Records shown ::
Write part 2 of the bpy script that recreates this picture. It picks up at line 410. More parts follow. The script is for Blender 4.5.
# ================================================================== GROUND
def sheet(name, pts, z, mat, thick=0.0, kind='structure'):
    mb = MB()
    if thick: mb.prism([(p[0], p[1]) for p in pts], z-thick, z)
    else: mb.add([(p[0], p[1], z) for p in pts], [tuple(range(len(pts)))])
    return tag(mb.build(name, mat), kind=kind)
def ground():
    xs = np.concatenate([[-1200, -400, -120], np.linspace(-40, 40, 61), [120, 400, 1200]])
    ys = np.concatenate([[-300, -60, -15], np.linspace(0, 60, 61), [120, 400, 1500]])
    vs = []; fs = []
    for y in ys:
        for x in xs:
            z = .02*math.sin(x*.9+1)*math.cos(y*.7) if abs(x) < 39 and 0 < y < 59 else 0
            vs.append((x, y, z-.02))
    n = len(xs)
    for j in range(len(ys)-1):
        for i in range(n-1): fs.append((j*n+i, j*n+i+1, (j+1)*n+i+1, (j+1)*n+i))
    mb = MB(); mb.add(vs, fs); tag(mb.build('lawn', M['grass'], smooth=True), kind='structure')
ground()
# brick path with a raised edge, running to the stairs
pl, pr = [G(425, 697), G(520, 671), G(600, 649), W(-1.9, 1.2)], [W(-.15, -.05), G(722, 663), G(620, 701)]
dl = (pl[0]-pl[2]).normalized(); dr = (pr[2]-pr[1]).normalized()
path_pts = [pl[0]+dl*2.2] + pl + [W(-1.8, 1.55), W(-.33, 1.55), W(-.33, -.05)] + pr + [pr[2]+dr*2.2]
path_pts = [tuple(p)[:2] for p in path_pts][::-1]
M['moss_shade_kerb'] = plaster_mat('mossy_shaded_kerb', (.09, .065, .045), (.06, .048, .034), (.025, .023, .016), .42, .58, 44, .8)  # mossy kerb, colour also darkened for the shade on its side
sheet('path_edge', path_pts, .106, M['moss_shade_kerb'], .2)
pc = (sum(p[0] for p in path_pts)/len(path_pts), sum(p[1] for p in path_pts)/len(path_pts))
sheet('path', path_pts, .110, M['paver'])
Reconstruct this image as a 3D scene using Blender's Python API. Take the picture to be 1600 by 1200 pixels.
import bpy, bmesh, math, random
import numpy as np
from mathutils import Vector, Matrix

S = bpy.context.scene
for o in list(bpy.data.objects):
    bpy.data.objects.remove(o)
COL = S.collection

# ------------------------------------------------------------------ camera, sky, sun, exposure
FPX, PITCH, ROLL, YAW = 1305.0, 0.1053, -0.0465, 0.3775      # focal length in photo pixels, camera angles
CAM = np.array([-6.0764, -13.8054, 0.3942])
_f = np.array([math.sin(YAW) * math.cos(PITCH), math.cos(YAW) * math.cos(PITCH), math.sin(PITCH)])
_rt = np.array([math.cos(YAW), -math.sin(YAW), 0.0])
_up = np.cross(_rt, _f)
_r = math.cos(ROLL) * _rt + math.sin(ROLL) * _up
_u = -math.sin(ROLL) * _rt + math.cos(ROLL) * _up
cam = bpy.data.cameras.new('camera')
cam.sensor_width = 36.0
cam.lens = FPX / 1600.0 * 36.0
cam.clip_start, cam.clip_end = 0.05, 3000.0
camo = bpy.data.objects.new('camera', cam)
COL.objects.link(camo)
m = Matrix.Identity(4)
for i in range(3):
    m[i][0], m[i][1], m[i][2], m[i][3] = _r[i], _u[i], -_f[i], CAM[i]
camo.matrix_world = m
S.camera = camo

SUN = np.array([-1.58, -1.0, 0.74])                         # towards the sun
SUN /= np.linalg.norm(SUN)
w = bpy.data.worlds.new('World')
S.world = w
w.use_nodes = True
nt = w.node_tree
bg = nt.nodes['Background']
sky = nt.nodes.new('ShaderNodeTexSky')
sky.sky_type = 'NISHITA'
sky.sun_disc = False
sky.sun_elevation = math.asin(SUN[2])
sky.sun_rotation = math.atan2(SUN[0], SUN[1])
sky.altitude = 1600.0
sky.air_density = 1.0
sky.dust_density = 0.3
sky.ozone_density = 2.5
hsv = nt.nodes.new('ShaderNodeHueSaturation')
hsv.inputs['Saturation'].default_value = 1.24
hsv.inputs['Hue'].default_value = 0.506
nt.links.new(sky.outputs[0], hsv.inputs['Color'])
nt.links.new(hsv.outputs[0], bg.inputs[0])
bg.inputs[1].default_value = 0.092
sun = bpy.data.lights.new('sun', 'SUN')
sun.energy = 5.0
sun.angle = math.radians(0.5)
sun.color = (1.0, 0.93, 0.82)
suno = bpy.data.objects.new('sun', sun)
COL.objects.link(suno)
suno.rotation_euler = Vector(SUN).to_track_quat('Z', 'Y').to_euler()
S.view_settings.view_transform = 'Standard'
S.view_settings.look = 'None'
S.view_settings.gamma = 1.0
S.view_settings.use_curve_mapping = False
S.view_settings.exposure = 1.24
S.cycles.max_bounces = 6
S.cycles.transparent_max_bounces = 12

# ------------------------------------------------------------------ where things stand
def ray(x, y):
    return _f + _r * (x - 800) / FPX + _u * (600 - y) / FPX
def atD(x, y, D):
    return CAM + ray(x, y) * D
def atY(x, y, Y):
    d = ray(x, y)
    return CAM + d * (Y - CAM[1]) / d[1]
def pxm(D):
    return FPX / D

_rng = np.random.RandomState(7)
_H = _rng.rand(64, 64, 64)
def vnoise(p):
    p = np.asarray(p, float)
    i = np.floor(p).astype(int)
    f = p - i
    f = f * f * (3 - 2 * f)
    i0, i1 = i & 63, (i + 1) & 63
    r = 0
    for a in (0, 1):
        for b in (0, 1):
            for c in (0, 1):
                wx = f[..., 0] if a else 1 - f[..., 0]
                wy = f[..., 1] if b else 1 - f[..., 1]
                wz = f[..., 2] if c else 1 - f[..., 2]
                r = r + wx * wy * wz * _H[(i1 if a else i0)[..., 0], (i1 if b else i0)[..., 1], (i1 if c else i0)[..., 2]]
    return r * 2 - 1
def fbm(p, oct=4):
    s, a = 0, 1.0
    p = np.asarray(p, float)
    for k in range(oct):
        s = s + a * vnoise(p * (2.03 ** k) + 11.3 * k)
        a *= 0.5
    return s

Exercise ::
Take the entries above and transcribe them in full.

Exercise result ::
Write part 2 of the bpy script that recreates this picture. It picks up at line 410. More parts follow. The script is for Blender 4.5.
# ================================================================== GROUND
def sheet(name, pts, z, mat, thick=0.0, kind='structure'):
    mb = MB()
    if thick: mb.prism([(p[0], p[1]) for p in pts], z-thick, z)
    else: mb.add([(p[0], p[1], z) for p in pts], [tuple(range(len(pts)))])
    return tag(mb.build(name, mat), kind=kind)
def ground():
    xs = np.concatenate([[-1200, -400, -120], np.linspace(-40, 40, 61), [120, 400, 1200]])
    ys = np.concatenate([[-300, -60, -15], np.linspace(0, 60, 61), [120, 400, 1500]])
    vs = []; fs = []
    for y in ys:
        for x in xs:
            z = .02*math.sin(x*.9+1)*math.cos(y*.7) if abs(x) < 39 and 0 < y < 59 else 0
            vs.append((x, y, z-.02))
    n = len(xs)
    for j in range(len(ys)-1):
        for i in range(n-1): fs.append((j*n+i, j*n+i+1, (j+1)*n+i+1, (j+1)*n+i))
    mb = MB(); mb.add(vs, fs); tag(mb.build('lawn', M['grass'], smooth=True), kind='structure')
ground()
# brick path with a raised edge, running to the stairs
pl, pr = [G(425, 697), G(520, 671), G(600, 649), W(-1.9, 1.2)], [W(-.15, -.05), G(722, 663), G(620, 701)]
dl = (pl[0]-pl[2]).normalized(); dr = (pr[2]-pr[1]).normalized()
path_pts = [pl[0]+dl*2.2] + pl + [W(-1.8, 1.55), W(-.33, 1.55), W(-.33, -.05)] + pr + [pr[2]+dr*2.2]
path_pts = [tuple(p)[:2] for p in path_pts][::-1]
M['moss_shade_kerb'] = plaster_mat('mossy_shaded_kerb', (.09, .065, .045), (.06, .048, .034), (.025, .023, .016), .42, .58, 44, .8)  # mossy kerb, colour also darkened for the shade on its side
sheet('path_edge', path_pts, .106, M['moss_shade_kerb'], .2)
pc = (sum(p[0] for p in path_pts)/len(path_pts), sum(p[1] for p in path_pts)/len(path_pts))
sheet('path', path_pts, .110, M['paver'])
Reconstruct this image as a 3D scene using Blender's Python API. Take the picture to be 1600 by 1200 pixels.
import bpy, bmesh, math, random
import numpy as np
from mathutils import Vector, Matrix

S = bpy.context.scene
for o in list(bpy.data.objects):
    bpy.data.objects.remove(o)
COL = S.collection

# ------------------------------------------------------------------ camera, sky, sun, exposure
FPX, PITCH, ROLL, YAW = 1305.0, 0.1053, -0.0465, 0.3775      # focal length in photo pixels, camera angles
CAM = np.array([-6.0764, -13.8054, 0.3942])
_f = np.array([math.sin(YAW) * math.cos(PITCH), math.cos(YAW) * math.cos(PITCH), math.sin(PITCH)])
_rt = np.array([math.cos(YAW), -math.sin(YAW), 0.0])
_up = np.cross(_rt, _f)
_r = math.cos(ROLL) * _rt + math.sin(ROLL) * _up
_u = -math.sin(ROLL) * _rt + math.cos(ROLL) * _up
cam = bpy.data.cameras.new('camera')
cam.sensor_width = 36.0
cam.lens = FPX / 1600.0 * 36.0
cam.clip_start, cam.clip_end = 0.05, 3000.0
camo = bpy.data.objects.new('camera', cam)
COL.objects.link(camo)
m = Matrix.Identity(4)
for i in range(3):
    m[i][0], m[i][1], m[i][2], m[i][3] = _r[i], _u[i], -_f[i], CAM[i]
camo.matrix_world = m
S.camera = camo

SUN = np.array([-1.58, -1.0, 0.74])                         # towards the sun
SUN /= np.linalg.norm(SUN)
w = bpy.data.worlds.new('World')
S.world = w
w.use_nodes = True
nt = w.node_tree
bg = nt.nodes['Background']
sky = nt.nodes.new('ShaderNodeTexSky')
sky.sky_type = 'NISHITA'
sky.sun_disc = False
sky.sun_elevation = math.asin(SUN[2])
sky.sun_rotation = math.atan2(SUN[0], SUN[1])
sky.altitude = 1600.0
sky.air_density = 1.0
sky.dust_density = 0.3
sky.ozone_density = 2.5
hsv = nt.nodes.new('ShaderNodeHueSaturation')
hsv.inputs['Saturation'].default_value = 1.24
hsv.inputs['Hue'].default_value = 0.506
nt.links.new(sky.outputs[0], hsv.inputs['Color'])
nt.links.new(hsv.outputs[0], bg.inputs[0])
bg.inputs[1].default_value = 0.092
sun = bpy.data.lights.new('sun', 'SUN')
sun.energy = 5.0
sun.angle = math.radians(0.5)
sun.color = (1.0, 0.93, 0.82)
suno = bpy.data.objects.new('sun', sun)
COL.objects.link(suno)
suno.rotation_euler = Vector(SUN).to_track_quat('Z', 'Y').to_euler()
S.view_settings.view_transform = 'Standard'
S.view_settings.look = 'None'
S.view_settings.gamma = 1.0
S.view_settings.use_curve_mapping = False
S.view_settings.exposure = 1.24
S.cycles.max_bounces = 6
S.cycles.transparent_max_bounces = 12

# ------------------------------------------------------------------ where things stand
def ray(x, y):
    return _f + _r * (x - 800) / FPX + _u * (600 - y) / FPX
def atD(x, y, D):
    return CAM + ray(x, y) * D
def atY(x, y, Y):
    d = ray(x, y)
    return CAM + d * (Y - CAM[1]) / d[1]
def pxm(D):
    return FPX / D

_rng = np.random.RandomState(7)
_H = _rng.rand(64, 64, 64)
def vnoise(p):
    p = np.asarray(p, float)
    i = np.floor(p).astype(int)
    f = p - i
    f = f * f * (3 - 2 * f)
    i0, i1 = i & 63, (i + 1) & 63
    r = 0
    for a in (0, 1):
        for b in (0, 1):
            for c in (0, 1):
                wx = f[..., 0] if a else 1 - f[..., 0]
                wy = f[..., 1] if b else 1 - f[..., 1]
                wz = f[..., 2] if c else 1 - f[..., 2]
                r = r + wx * wy * wz * _H[(i1 if a else i0)[..., 0], (i1 if b else i0)[..., 1], (i1 if c else i0)[..., 2]]
    return r * 2 - 1
def fbm(p, oct=4):
    s, a = 0, 1.0
    p = np.asarray(p, float)
    for k in range(oct):
        s = s + a * vnoise(p * (2.03 ** k) + 11.3 * k)
        a *= 0.5
    return s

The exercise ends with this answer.